Angela Merkel durcit le ton vis-à-vis du projet d'adhésion de la Turquie à l'Union européenne en appelant les autres pays-membres à s'accorder sur un arrêt des discussions menées avec Ankara depuis 2005. Dans la perspective de nouvelles sanctions économiques de la part de l'Allemagne, la Turquie, cherchera-t-elle une alternative géopolitique à l'adhésion à l'Union européenne et qui claquera la porte le premier? Sputnik a interrogé le professeur au département d'Etudes turques de l'Université Marc Bloch de Strasbourg, Samim Akgonul, sur le sujet.
Quant à l'accord avec l'Europe sur les migrants, il a été conclu contre les principes démocratiques de l'Union européenne, contre les droits de l'homme, du Conseil de l'Europe, contre l'ensemble des principes qui sont à l'origine de l'Union européenne, a-t-il poursuivi. Or, c'était clair que «cet accord n'allait pas marcher». Il y a alors une haute probabilité que l'accord devienne «caduc».
«Ankara a voulu utiliser la crise syrienne comme un moyen de pression sur l'UE à la fois pour obtenir des concessions politiques mais aussi financières. De l'autre côté, en Europe de l'Ouest, il y avait et il y a toujours la montée de l'extrême droite et il y avait une peur d'un afflux de réfugiés. Les deux côtés ont vendu leur âme si j'ose dire pour signer cet accord.»
En cela, pour la Turquie, la question des réfugiés, ou plutôt des migrants forcés, est toujours utilisée comme un levier de pression. Selon M.Akgonul, il peut y avoir «une instrumentalisation de ces milliers de gens, voir des millions de gens pour pousser l'UE à la concession».
«Ni l'Allemagne, ni la France ni d'autres pays ne devraient céder à ce chantage», a-t-il affirmé.

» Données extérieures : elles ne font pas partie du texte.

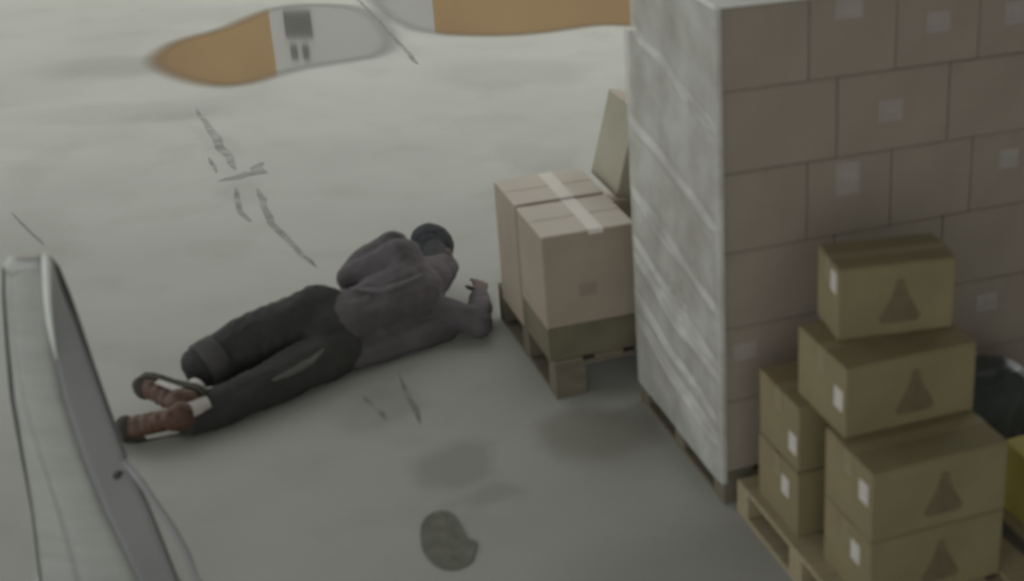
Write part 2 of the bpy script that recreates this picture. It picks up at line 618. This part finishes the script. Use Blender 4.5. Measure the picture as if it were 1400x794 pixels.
def pallet(label, x0, y0, w, d, h, m):
    t = thing('pallet', label, 'pallet', W(x0, y0), YAW)
    b = .02
    n = max(5, int(w / .17))
    bw = w / n * .72
    me = None
    for i in range(n):           # deck boards run along y
        xa = (w - bw) * i / (n - 1)
        if me is None:
            o = obj('deck_board', box_mesh(0, bw, 0, d, h - b, h, .002, 1), m, t)
            me = o.data
        else:
            o = obj('deck_board', me, None, t)
        o.location.x = xa
    me = None
    for i in range(3):           # stringer boards run along x
        ya = (d - .1) * i / 2
        if me is None:
            o = obj('stringer_board', box_mesh(0, w, 0, .1, h - 2 * b, h - b, .002, 1), m, t)
            me = o.data
        else:
            o = obj('stringer_board', me, None, t)
        o.location.y = ya
    me = m2 = None
    for i in range(3):
        for j in range(3):
            if me is None:
                o = obj('block', box_mesh(0, .14, 0, .1, b, h - 2 * b, .002, 1), m, t)
                me = o.data
            else:
                o = obj('block', me, None, t)
            o.location = ((w - .14) * i / 2, (d - .1) * j / 2, 0)
        if m2 is None:
            o = obj('bottom_board', box_mesh(0, .14, 0, d, 0, b, .002, 1), m, t)
            m2 = o.data
        else:
            o = obj('bottom_board', m2, None, t)
        o.location.x = (w - .14) * i / 2
    return t


# ------------------------------------------------------------------ the tall wrapped stack
K = 1.194
SW, SD, PH, RH = 1.386, 0.930, 0.143, 0.3025
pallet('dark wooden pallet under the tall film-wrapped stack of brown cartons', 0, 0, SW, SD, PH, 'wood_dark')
ROWN = ['bottom row', 'second row from below', 'third row from below', 'third row from the top', 'second row from the top', 'top row']
POS = ['first', 'second', 'third', 'fourth']
# front labels: row -> list of (x along the front, height above row bottom, width, height)
FL = {5: [(.50, .245, .105, .075), (.865, .155, .095, .075), (.862, .262, .095, .035), (1.195, .155, .095, .085)],
      4: [(.680, .150, .095, .080)],
      3: [(.510, .215, .095, .125), (1.205, .190, .085, .075)],
      2: [], 1: [(1.148, .20, .095, .075), (.097, .20, .09, .065)], 0: [(1.26, .15, .085, .085)]}
GRP = 'brown cartons of the tall wrapped stack'
for r in range(6):
    typeA = r in (5, 3, 1)
    w, d = (SW / 4, SD / 2) if typeA else (SW / 3, SD / 3)
    nx, ny = (4, 2) if typeA else (3, 3)
    if r == 5:
        d = (SD - .08) / 2
    if r == 1:
        w, d, nx, ny = SW / 3, SD / 3, 3, 3
    for i in range(nx):
        for j in range(ny):
            if r < 5 and i > 0 and j > 0:
                continue          # wholly hidden inside the stack
            if j == 0:
                lab = 'brown carton, %s of the tall stack, %s from its film-wrapped side' % (ROWN[r], POS[i])
            elif i == 0:
                lab = 'brown carton behind film, %s of the tall stack, %s from front' % (ROWN[r], POS[j])
            else:
                lab = 'brown carton on top of the tall stack, rear, %s from film side' % POS[i]
            jx, jy = 0.0, random.uniform(0, .003)
            g = .0022
            x0, y0, z0 = i * w + g, j * d + g + (jy if j == 0 else 0), PH + r * RH
            t = carton('carton', lab, W(x0 + jx, y0, z0), (w - 2 * g, d - 2 * g - .006, RH - .002), YAW, ('card_brown', 'tape_brown'), GRP, bev=.003)
            (tape_y if typeA else tape_x)(t, w - 2 * g, d - 2 * g - .006, RH - .002 - (.002 if r < 5 else 0), 'tape_brown')
            if j == 0:
                for (lx, lz, lw, lh) in FL[r]:
                    if i * w <= lx < (i + 1) * w:
                        cx = min(max(lx - x0, lw / 2 + .004), w - 2 * g - lw / 2 - .004)
                        front_label(t, cx, lz, lw, lh)

cs = thing('cover_sheet', 'white sheet laid over the top of the tall wrapped stack', 'sheet', W(0, 0, PH + 6 * RH), YAW)
bm = bmesh.new()
vs = {}
for i in range(25):
    for j in range(17):
        x, y = -.02 + (SW + .04) * i / 24, -.02 + (SD - .05) * j / 16
        vs[i, j] = bm.verts.new((x, y, .004 + .006 * (1 + noise.noise(Vector((x * 4, y * 4, 1)))) * (0.3 if i in (0, 24) or j in (0, 16) else 1)))
for i in range(24):
    for j in range(16):
        bm.faces.new((vs[i, j], vs[i + 1, j], vs[i + 1, j + 1], vs[i, j + 1]))
smooth(obj('sheet', bm, 'sheet_white', cs))
hm = bmesh.new()
bbox(hm, -.021, SW + .021, -.022, -.019, -.004, .010)
bbox(hm, -.022, -.019, -.021, SD - .069, -.004, .010)
obj('hem', hm, 'sheet_white', cs)

# film over the left side, wrapped round both corners, with slanting creases
bm = bmesh.new()
NY, NZ = 110, 230
ZB, ZT = .10, PH + 6 * RH - .006
prof = []
for i in range(NY + 1):
    s = -0.02 + (SD + .04) * i / NY        # developed length round the corners
    prof.append(s)
grid = []
for k in range(NZ + 1):
    z = ZB + (ZT - ZB) * k / NZ
    row = []
    for s in prof:
        if s < 0:
            x, y = -s - .010, -.012
        elif s > SD:
            x, y = (s - SD) - .010, SD + .012
        else:
            x, y = -.012, s
        dsp = 0.0
        if 0 <= s <= SD:
            e = min(1.0, min(s, SD - s) / .06)
            q = z + (s - SD / 2) * -.18
            n1 = noise.noise(Vector((s * 1.6, q * 3.2, 3.1)))
            n2 = noise.noise(Vector((s * 5, q * 9, 8.3)))
            dsp = e * (.008 * n1 + .0015 * n2)
            for (qz, amp, wd) in ((.60, .022, .02), (.68, .018, .015), (.335, .02, .018), (.43, .014, .015), (1.60, .02, .015), (.90, .016, .02), (1.22, .012, .02)):
                dq = q - qz - .035 * noise.noise(Vector((s * 3, qz * 9, 0)))
                fade = .45 + .8 * max(0.0, noise.noise(Vector((s * 2.5, qz * 31, 4))) + .35)
                dsp += e * amp * fade * (math.exp(-(dq / (wd * .7)) ** 2) - .55 * math.exp(-((dq - wd * 1.5) / wd) ** 2))
            cr = math.exp(-((s - .45) / .16) ** 2 - ((z - .70) / .06) ** 2) + .5 * math.exp(-((s - .25) / .12) ** 2 - ((z - .40) / .05) ** 2)
            dsp += e * .016 * cr * noise.noise(Vector((s * 24, q * 45, 2)))
            dsp = max(dsp, -.007)
            x -= dsp
        ledge = min(1.0, max(0.0, (z - (PH + 5 * RH + .001)) / .02))
        row.append(bm.verts.new((x, y - .08 * ledge * max(0.0, s) / SD, z)))
    grid.append(row)
for k in range(NZ):
    for i in range(NY):
        bm.faces.new((grid[k][i], grid[k][i + 1], grid[k + 1][i + 1], grid[k + 1][i]))
bmesh.ops.recalc_face_normals(bm, faces=bm.faces[:])
fo = smooth(obj('stretch_film', bm, 'film'))
fo.location = W(0, 0)
fo.rotation_euler.z = YAW
tag(fo, 'creased clear plastic film wrapped over the left side of the tall stack', 'plastic film')

# ------------------------------------------------------------------ the two tan cartons by the person, on their pallet
PE = .185
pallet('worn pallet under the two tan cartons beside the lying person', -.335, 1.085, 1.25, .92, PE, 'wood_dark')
ex, ew = -.357, .412
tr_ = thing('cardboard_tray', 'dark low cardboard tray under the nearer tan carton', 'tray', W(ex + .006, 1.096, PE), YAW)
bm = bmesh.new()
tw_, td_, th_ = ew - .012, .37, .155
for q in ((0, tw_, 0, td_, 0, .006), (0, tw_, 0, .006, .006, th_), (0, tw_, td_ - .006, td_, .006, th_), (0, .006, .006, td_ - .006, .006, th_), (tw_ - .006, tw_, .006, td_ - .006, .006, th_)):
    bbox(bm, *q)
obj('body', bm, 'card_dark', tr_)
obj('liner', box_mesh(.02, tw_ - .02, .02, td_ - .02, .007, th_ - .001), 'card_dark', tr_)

TE = .770
ze = PE + .157
t = carton('carton', 'nearer of the two tan cartons with pale taped tops beside the person', W(ex, 1.09, ze), (ew, .378, TE - ze), YAW, ('card_tan', 'tape_tan'), 'tan cartons on the small pallet')
tape_y(t, ew, .378, TE - ze, 'tape_tan', .065, .02)
obj('label', box_mesh(.15, .23, -.0015, 0, .13, .19), 'card_tan_print', t)
t = carton('carton', 'farther of the two tan cartons, next to the reaching hand', W(ex - .002, 1.485, PE), (ew, .345, TE + .006 - PE), YAW, ('card_tan', 'tape_tan'), 'tan cartons on the small pallet')
tape_y(t, ew, .345, TE + .006 - PE, 'tape_tan', .065, .10)
# tilted carton leaning towards the stack, and the two it rests on
sup = carton('carton', 'pale carton half hidden under the tilted one, behind the tall stack', W(.085, 1.47, PE), (.40, .40, .455), YAW, ('card_pale', 'tape_tan'))
tape_y(sup, .40, .40, .455, 'tape_tan')
sup2 = carton('carton', 'pale carton behind the tall stack, propping up the tilted one', W(.575, 1.47, PE), (.32, .40, .80), YAW, ('card_pale', 'tape_tan'))
tape_y(sup2, .32, .40, .80, 'tape_tan')
TI = R(15.3)
tl = carton('carton', 'pale carton tilted to the right behind the two tan ones', W(.107, 1.475, .742), (.34, .36, .41), YAW, ('card_pale', 'tape_tan'))
tl.rotation_mode = 'QUATERNION'
tl.rotation_quaternion = (Matrix.Rotation(YAW, 3, 'Z') @ Matrix.Rotation(TI, 3, 'Y')).to_quaternion()
tape_y(tl, .34, .36, .41, 'tape_tan')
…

Une recherche d'une alternative géopolitique a commencé depuis plusieurs années, la Turquie a voulu se rapprocher de la Russie, la Russie devenant un acteur au Proche-Orient, a expliqué l'interlocuteur de Sputnik. Dans ce contexte, la Turquie a voulu adhérer à l'Organisation de coopération de Shanghai (OCS) qui est sous la direction de la Russie et de la Chine. Mais d'aucune manière ces recherches de nouveaux partenariats ne peuvent remplacer la place de l'UE qui est «le fruit d'un projet de civilisation de plus d'un siècle et le premier partenaire économique de la Turquie», a-t-il insisté. Par conséquent, il sera très difficile de nouer d'autres relations aussi solides qu'avec l'UE.
«Maintenant, la Turquie et l'UE aimeraient pouvoir pousser l'autre à claquer la porte pour ne pas être responsable de la rupture de relations. C'est un jeu d'échecs. Mais tôt ou tard, soit la Turquie va devoir revenir à des principes qu'elle avait respecté entre 2002 et 2007 avec le soutien de l'UE, soit l'UE va continuer à faire des concessions sur ses principes fondateurs.»
«L'ensemble des principes démocratiques et politiques étant instrumentalisés par des positions populistes en Europe aussi. Autrement dit, en France et en Allemagne également. La droite populiste et l'extrême droite utilisent des questions identitaires, ethniques et religieuses pour rejeter la Turquie», a résumé M.Akgonul. «Les positions à la fois de la France et de l'Allemagne devraient être uniquement sur les questions politiques et de principes.»